I AM WHAT I TELL MYSELF I AM


It wasn’t too long ago that I told myself that I would never get clean. That I was worthless, useless,  a failure, that I would never be able to stop using and that I would die a lonely death. 

The sad part is that I not only told myself that, but I believed it. 

My outlook on life was dismal to say the least. I had lost all hope of ever living a life that I could be proud of. I had already given up trying to live a life that would please my parents or anyone else. I lost all hope of ever reconciling with my family. I was the lost son. The failure,. The disappointment. 

All those lies I told myself for all those years took hold of my inner spirit. They manifested themselves through my actions and as I result, I lived down to them and then some. I became all that I told myself that I was. I became all that I told myself that I couldn’t be. 

Thoughts just like words are very powerful. But unlike words, I can take my thoughts back. I can shift my thought process at any given moment. But If I choose to allow my thoughts to turn into words and actions. Then all bets are off. 

I have learned some very valuable lessons in my journey in recovery. Of them all, the most valuable thing I have been able to take away from it is. I am what I think I am. I can think myself into a Happy, prosperous life. I life like I never imagined or I can think myself into a corner that I might not be able to come out of clean. I can allow my thoughts to propell me forward or I can allow them to block my blessings and revert back to my old pattern of attitudes and behaviors. 

The bottom line is that I have a choice. Life is a series of choices.
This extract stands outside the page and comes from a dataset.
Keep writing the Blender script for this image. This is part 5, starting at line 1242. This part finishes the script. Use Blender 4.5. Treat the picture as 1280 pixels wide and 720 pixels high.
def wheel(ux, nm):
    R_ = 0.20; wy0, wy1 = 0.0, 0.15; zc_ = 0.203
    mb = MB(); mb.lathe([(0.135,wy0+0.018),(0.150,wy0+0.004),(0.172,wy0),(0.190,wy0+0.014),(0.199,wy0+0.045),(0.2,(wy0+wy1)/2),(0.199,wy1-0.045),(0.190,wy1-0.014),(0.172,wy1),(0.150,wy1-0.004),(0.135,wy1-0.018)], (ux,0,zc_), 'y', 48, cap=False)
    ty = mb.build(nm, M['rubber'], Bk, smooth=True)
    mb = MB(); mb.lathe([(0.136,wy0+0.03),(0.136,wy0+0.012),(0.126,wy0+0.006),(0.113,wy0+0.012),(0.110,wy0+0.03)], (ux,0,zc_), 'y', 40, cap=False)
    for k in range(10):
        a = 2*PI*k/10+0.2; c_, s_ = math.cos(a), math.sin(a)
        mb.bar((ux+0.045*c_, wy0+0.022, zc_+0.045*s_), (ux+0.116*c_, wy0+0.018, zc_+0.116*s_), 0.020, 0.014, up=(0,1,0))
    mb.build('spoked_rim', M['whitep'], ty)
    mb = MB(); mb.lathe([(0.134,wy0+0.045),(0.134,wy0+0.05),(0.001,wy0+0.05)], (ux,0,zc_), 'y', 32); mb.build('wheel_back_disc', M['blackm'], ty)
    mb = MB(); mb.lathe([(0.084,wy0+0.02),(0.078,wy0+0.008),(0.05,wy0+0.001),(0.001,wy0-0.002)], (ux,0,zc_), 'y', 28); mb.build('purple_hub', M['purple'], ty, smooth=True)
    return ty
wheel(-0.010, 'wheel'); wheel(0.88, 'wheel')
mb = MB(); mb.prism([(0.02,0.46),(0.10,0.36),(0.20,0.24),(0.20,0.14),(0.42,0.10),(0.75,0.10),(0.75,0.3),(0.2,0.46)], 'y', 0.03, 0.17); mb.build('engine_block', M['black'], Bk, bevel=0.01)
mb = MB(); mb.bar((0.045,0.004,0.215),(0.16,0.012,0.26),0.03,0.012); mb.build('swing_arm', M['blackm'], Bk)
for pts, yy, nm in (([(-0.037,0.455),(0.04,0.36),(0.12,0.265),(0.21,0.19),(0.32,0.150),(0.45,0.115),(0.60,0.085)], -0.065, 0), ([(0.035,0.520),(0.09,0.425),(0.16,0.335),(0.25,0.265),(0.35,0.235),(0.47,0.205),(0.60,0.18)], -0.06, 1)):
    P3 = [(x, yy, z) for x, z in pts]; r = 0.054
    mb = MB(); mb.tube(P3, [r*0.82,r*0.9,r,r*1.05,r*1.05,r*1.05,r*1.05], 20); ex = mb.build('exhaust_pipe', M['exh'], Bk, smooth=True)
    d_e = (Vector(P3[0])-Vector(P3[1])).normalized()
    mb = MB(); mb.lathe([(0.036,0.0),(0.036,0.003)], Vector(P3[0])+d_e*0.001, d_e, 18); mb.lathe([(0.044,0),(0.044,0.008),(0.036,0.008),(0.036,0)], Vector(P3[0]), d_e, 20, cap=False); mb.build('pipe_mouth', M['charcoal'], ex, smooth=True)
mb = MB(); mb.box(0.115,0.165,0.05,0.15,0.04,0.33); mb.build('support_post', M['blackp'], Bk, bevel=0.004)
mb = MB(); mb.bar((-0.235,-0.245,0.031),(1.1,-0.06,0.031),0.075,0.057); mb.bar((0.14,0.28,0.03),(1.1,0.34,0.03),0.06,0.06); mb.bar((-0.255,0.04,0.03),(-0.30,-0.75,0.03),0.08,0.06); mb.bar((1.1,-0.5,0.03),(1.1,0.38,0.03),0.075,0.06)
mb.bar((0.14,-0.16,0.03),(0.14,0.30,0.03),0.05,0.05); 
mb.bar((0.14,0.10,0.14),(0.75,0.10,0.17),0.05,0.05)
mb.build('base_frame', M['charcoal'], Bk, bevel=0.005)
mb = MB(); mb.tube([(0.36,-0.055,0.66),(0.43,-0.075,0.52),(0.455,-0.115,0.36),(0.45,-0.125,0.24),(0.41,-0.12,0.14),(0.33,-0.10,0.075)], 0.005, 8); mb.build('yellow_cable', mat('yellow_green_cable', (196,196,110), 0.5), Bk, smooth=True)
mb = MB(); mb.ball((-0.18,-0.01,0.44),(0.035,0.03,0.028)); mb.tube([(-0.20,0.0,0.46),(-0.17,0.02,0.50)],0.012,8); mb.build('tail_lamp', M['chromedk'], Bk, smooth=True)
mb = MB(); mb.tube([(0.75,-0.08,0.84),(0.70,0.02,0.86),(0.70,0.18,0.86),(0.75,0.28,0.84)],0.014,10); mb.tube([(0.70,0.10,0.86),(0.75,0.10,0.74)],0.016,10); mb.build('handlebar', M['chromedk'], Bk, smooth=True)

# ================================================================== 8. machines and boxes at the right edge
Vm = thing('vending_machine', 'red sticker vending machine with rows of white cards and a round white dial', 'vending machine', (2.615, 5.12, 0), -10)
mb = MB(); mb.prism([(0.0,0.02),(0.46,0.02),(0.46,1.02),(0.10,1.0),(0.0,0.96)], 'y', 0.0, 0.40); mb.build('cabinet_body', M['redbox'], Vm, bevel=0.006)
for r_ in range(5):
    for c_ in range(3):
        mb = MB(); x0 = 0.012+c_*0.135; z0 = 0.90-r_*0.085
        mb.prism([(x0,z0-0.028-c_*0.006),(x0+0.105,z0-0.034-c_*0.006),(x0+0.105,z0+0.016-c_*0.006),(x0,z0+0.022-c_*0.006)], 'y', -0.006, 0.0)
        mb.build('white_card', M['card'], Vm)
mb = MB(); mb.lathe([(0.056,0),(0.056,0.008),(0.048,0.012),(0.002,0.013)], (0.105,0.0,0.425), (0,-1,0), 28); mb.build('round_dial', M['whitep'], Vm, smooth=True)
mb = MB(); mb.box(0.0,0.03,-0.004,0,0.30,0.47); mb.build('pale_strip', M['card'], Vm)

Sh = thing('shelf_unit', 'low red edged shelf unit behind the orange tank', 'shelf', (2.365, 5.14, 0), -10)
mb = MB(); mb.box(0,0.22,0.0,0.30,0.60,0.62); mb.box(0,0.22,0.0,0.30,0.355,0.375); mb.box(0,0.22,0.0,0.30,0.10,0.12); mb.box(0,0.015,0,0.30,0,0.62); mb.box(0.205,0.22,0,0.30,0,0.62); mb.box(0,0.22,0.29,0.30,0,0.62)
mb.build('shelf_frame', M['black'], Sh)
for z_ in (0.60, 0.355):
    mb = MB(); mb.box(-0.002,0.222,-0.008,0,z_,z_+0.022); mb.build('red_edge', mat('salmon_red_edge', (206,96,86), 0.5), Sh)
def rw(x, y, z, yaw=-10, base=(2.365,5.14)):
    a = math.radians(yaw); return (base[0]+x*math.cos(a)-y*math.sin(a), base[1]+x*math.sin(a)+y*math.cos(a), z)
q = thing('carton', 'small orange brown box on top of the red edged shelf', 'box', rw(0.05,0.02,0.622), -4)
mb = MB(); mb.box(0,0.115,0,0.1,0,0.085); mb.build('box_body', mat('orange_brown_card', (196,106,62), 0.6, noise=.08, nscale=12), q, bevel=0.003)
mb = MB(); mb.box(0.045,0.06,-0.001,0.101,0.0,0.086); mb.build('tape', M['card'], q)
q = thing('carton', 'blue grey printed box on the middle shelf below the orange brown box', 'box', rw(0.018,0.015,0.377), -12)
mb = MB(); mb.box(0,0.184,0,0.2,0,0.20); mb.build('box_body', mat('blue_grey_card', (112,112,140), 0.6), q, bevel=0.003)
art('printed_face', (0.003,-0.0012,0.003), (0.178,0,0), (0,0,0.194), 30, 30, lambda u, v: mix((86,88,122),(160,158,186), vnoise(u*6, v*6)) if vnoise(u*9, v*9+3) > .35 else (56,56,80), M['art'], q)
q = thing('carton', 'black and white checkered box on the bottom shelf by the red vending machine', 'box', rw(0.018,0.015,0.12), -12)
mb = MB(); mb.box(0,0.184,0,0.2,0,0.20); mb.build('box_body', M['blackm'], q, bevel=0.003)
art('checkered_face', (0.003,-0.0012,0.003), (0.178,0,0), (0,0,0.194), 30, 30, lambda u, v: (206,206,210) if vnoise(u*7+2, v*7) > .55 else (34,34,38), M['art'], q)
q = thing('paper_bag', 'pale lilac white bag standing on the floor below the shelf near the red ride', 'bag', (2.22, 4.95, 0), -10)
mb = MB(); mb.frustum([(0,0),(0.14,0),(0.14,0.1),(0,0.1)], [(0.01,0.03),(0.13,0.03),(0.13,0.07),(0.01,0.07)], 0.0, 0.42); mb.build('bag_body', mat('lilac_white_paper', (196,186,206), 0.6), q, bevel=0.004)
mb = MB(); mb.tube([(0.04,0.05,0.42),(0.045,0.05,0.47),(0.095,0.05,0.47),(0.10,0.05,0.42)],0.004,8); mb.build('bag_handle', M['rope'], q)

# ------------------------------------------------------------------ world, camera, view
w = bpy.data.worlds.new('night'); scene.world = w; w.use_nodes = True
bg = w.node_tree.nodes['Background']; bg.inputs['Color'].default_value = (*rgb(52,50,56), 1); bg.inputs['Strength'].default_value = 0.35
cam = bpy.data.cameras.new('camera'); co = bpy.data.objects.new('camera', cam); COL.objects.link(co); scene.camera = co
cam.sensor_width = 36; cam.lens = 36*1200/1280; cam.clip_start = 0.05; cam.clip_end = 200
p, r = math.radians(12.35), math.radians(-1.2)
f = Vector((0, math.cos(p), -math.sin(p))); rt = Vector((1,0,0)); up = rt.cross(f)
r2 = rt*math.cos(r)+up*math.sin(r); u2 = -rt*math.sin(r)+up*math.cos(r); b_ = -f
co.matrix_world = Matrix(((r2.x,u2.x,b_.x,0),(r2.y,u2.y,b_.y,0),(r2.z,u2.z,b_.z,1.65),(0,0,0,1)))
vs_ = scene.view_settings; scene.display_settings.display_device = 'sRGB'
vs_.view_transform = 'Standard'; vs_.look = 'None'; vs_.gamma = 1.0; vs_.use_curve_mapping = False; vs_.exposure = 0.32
The choices I make can either help me or harm me. It all begins and ends with my thinking. 

Peace and Blessings 

Eric Ease 

6 thoughts on “I AM WHAT I TELL MYSELF I AM

  1. This is Powerful…I am not Surprised because to me you are Awesome!!!! Thank you E, for your Honesty, Openmindness, and Willingness, to help Addicts like me! I shared with someone just yesterday that the length of time that I have been here, doesn’t give me the right to not Hear someone who hasn’t yet accumulated the amount of days that I have. When I was in that World, how long you had been smokin didn’t matter to me…if you had what I wanted, I listened! Hugs n Love

    Liked by 1 person

    • Thank you De’Bora. I appreciate your support, love, comments and sharing your identification. It’s a blessing to know that I am not alone. Thank you for sharing and for being on this wonderful journey with me.